In the darkness of the crypt, you can just make out the outline of a man with a shaved head, dressed completely in black, not moving at all.
An honour guard keeps watch
The guards of honour say they prevent damage to Mussolini's tomb
There are now about 400 guards, volunteers who come from all over Italy. They rarely talk, but one agreed to be interviewed, providing we did not use his name.
He stands guard for up to six hours a day, during which time he experiences "a great sense of pride and awe".
"It's an immense privilege. We're trying to recreate a sense of identity which is lacking among young people in Italy nowadays," he says.
"Debate was greatly suppressed after the war.
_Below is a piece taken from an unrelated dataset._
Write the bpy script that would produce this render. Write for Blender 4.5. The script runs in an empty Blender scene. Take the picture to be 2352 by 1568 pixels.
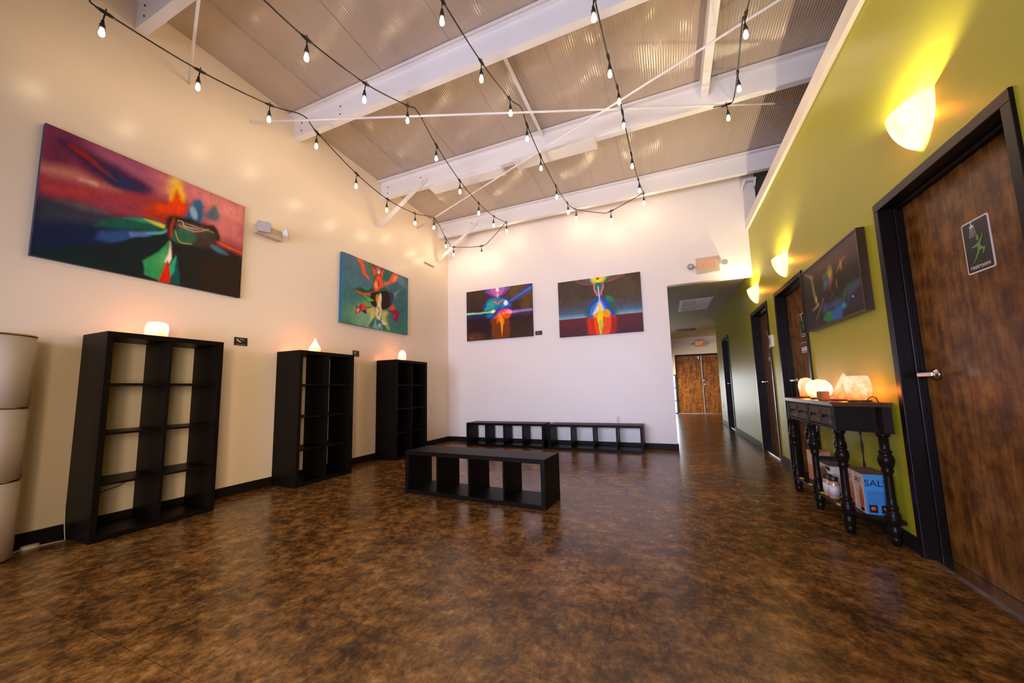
import bpy, bmesh, math, random
import numpy as np
from mathutils import Vector, Matrix
random.seed(7)
PI = math.pi
SC = bpy.context.scene
COL = SC.collection
# ------------------------------------------------------------------ helpers
class MB:
    """Collects shapes; build() links them as ONE mesh object."""
    def __init__(s): s.v=[]; s.f=[]; s.m=[]; s.sm=[]
    def add(s, vs, fs, mi=0, smooth=False):
        o=len(s.v); s.v+= [tuple(map(float,p)) for p in vs]
        for f in fs: s.f.append(tuple(i+o for i in f)); s.m.append(mi); s.sm.append(smooth)
        return s
    def box(s, x0,x1,y0,y1,z0,z1, mi=0):
        vs=[(x,y,z) for z in (z0,z1) for y in (y0,y1) for x in (x0,x1)]
        return s.add(vs,[(0,2,3,1),(4,5,7,6),(0,1,5,4),(2,6,7,3),(0,4,6,2),(1,3,7,5)],mi)
    def prism(s, pts, z0, z1, ax='z', mi=0, smooth=False):
        n=len(pts)
        def P(a,b,c): return {'z':(a,b,c),'x':(c,a,b),'y':(a,c,b)}[ax]
        vs=[P(a,b,z0) for a,b in pts]+[P(a,b,z1) for a,b in pts]
        fs=[tuple(range(n-1,-1,-1)),tuple(range(n,2*n))]
        s.add(vs,fs,mi)
        return s.add(vs,[(i,(i+1)%n,(i+1)%n+n,i+n) for i in range(n)],mi,smooth)
    def lathe(s, prof, c=(0,0,0), n=20, axis='z', mi=0, smooth=True, sc=(1,1), ph=0):
        vs=[]; fs=[]
        for r,h in prof:
            for k in range(n):
                a=2*PI*k/n+ph; u,w=r*math.cos(a)*sc[0],r*math.sin(a)*sc[1]
                p={'z':(u,w,h),'x':(h,u,w),'y':(u,h,w)}[axis]
                vs.append((c[0]+p[0],c[1]+p[1],c[2]+p[2]))
        m=len(prof)
        for i in range(m-1):
            for k in range(n):
                a,b=i*n+k,i*n+(k+1)%n; fs.append((a,b,b+n,a+n))
        s.add(vs,fs,mi,smooth); o=len(s.v)-len(vs)
        for i,on in ((0,prof[0][0]>1e-4),(m-1,prof[-1][0]>1e-4)):
            if on: s.f.append(tuple(o+i*n+k for k in range(n))); s.m.append(mi); s.sm.append(False)
        return s
    def tube(s, path, r, n=8, mi=0):
        P=[Vector(p) for p in path]; vs=[]; fs=[]; up=Vector((0,0,1))
        for i,p in enumerate(P):
            t=(P[min(i+1,len(P)-1)]-P[max(i-1,0)]).normalized()
            a=t.cross(up)
            if a.length<.05: a=t.cross(Vector((1,0,0)))
            a.normalize(); b=a.cross(t)
            rr=r[i] if isinstance(r,(list,tuple)) else r
            for k in range(n):
                q=2*PI*k/n; w=p+a*(rr*math.cos(q))+b*(rr*math.sin(q)); vs.append(tuple(w))
        for i in range(len(P)-1):
            for k in range(n):
                a,b=i*n+k,i*n+(k+1)%n; fs.append((a,b,b+n,a+n))
        s.add(vs,fs,mi,True); o=len(s.v)-len(vs)
        for i in (0,len(P)-1): s.f.append(tuple(o+i*n+k for k in range(n))); s.m.append(mi); s.sm.append(False)
        return s
    def bar(s, a, b, w, h, mi=0):
        """rectangular bar from a to b"""
        a,b=Vector(a),Vector(b); t=(b-a).normalized(); u=t.cross(Vector((0,0,1)))
        if u.length<.05: u=Vector((0,1,0))
        u.normalize(); v=u.cross(t)
        vs=[p+u*(w/2*i)+v*(h/2*j) for p in (a,b) for i,j in ((-1,-1),(1,-1),(1,1),(-1,1))]
        return s.add(vs,[(3,2,1,0),(4,5,6,7),(0,1,5,4),(1,2,6,5),(2,3,7,6),(3,0,4,7)],mi)
    def build(s, name, mat, parent=None, bevel=0, seg=2, org=None):
        me=bpy.data.meshes.new(name)
        o0=Vector(org) if org is not None else (ORG.get(parent.name,Vector()) if parent else Vector())
        me.from_pydata([tuple(Vector(p)-o0) for p in s.v],[],s.f)
        mats=mat if isinstance(mat,(list,tuple)) else [mat]
        for q in mats: me.materials.append(q)
        me.polygons.foreach_set('material_index',s.m)
        me.polygons.foreach_set('use_smooth',s.sm)
        bm=bmesh.new(); bm.from_mesh(me); bmesh.ops.recalc_face_normals(bm,faces=bm.faces); bm.to_mesh(me); bm.free()
        me.update()
        o=bpy.data.objects.new(name,me); COL.objects.link(o)
        if parent: o.parent=parent; ORG[o.name]=ORG.get(parent.name,Vector())
        elif org is not None: o.location=org; ORG[o.name]=Vector(org)
        if bevel:
            md=o.modifiers.new('edge','BEVEL'); md.width=bevel; md.segments=seg; md.limit_method='ANGLE'; md.angle_limit=.6
        return o
ORG={}
def tag(o,label=None,cat=None,group=None,kind=None):
    if label: o['label']=label
    if cat: o['category']=cat
    if group: o['group']=group
    if kind: o['kind']=kind
    return o
def thing(name,loc,label,cat,group=None,rz=0,local=False):
    o=bpy.data.objects.new(name,None); COL.objects.link(o); o.location=loc; o.rotation_euler=(0,0,rz)
    o.empty_display_size=.1
    ORG[o.name]=Vector((0,0,0)) if local else Vector(loc)
    return tag(o,label,cat,group)
def copy_tree(o,parent=None):
    c=o.copy(); COL.objects.link(c)
    if parent is not None:
        c.parent=parent; c.matrix_parent_inverse=o.matrix_parent_inverse.copy()
    ORG[c.name]=ORG.get(o.name,Vector())
    for ch in list(o.children): copy_tree(ch,c)
    return c
def struct(o): o['kind']='structure'; return o
def text(name,body,size,mat,parent,M,ext=.0008,bold=0.0,sx=1.0):
    """lettering as a mesh; M carries the text plane (x right, y up, z out) into the world"""
    cu=bpy.data.curves.new(name,'FONT'); cu.body=body; cu.size=size; cu.align_x='CENTER'; cu.align_y='CENTER'; cu.extrude=ext; cu.offset=bold; cu.resolution_u=4
    t=bpy.data.objects.new(name+'_tmp',cu); COL.objects.link(t)
    dg=bpy.context.evaluated_depsgraph_get(); me=bpy.data.meshes.new_from_object(t.evaluated_get(dg)); me.name=name
    bpy.data.objects.remove(t); bpy.data.curves.remove(cu)
    org=ORG.get(parent.name,Vector())
    me.transform(Matrix.Translation(-org)@M@Matrix.Diagonal((sx,1,1,1)))
    me.materials.clear(); me.materials.append(mat)
    o=bpy.data.objects.new(name,me); COL.objects.link(o); o.parent=parent; ORG[o.name]=org
    return o
def basis(o,x,y):
    x,y=Vector(x).normalized(),Vector(y).normalized(); z=x.cross(y)
    return Matrix((( x.x,y.x,z.x,o[0]),(x.y,y.y,z.y,o[1]),(x.z,y.z,z.z,o[2]),(0,0,0,1)))
def ellipse(cx,cy,rx,ry,n=24): return [(cx+rx*math.cos(2*PI*k/n),cy+ry*math.sin(2*PI*k/n)) for k in range(n)]
def rrect(x0,x1,y0,y1,r,n=4):
    out=[]
    for cx,cy,a0 in ((x1-r,y1-r,0),(x0+r,y1-r,90),(x0+r,y0+r,180),(x1-r,y0+r,270)):
        for k in range(n+1):
            a=math.radians(a0+90*k/n); out.append((cx+r*math.cos(a),cy+r*math.sin(a)))
    return out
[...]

Now there's more tolerance and people are beginning to study the many positive things this man did for the Italian peninsula."
However, the left-wing mayor of Predappio is furious.
"I'm very hostile towards the guard of honour and find it humiliating. Exalting a historic figure such as Mussolini - who created wars and was responsible for oppression - is intolerable," says Ivo Marcelli.
Mussolini's tomb
The mayor is trying to encourage an objective study of Predappio
He agrees that honest debate about Italy's fascist legacy has been suppressed - but he argues that it is precisely because of this that the former dictator is now viewed with nostalgia.
"My administration has now opened the house where Mussolini was born to tourists to try to explain what Italy's fascist years mean from a historic point of view, not just a nostalgic point of view.
"It is a centre where people can debate what 20 years of fascist rule meant. There are currently no places where people can debate and confront each other on that," he says.
Confronting the past
The emergence of the guard has provoked a controversy about how Italians should view their fascist period.
Unlike Germany, Italy has never faced up to its role in World War II, preferring to see itself in the role of victim, argues Filippo Focardi, a historian from Florence University.
"The national narrative omits the first part of the war, in which Italians fought alongside the Germans, and committed crimes in Albania, Greece and Yugoslavia," he says.
Today, a resurgent nationalism has continued to gloss over the more shameful parts of Italian history, while at the same time allowing fascist apologists to exalt Italy's most notorious 20th leader.
And with a coalition government that includes the anti-immigration Northern League and the reformed heir to the Fascist Party, the National Alliance, some argue that a more forgiving climate towards the extreme right has emerged.
"The right government has removed the taboo [about fascism]. Now you can see TV advertisements for videos of the speeches of Mussolini, for example, and this has never happened before," says Professor Focardi.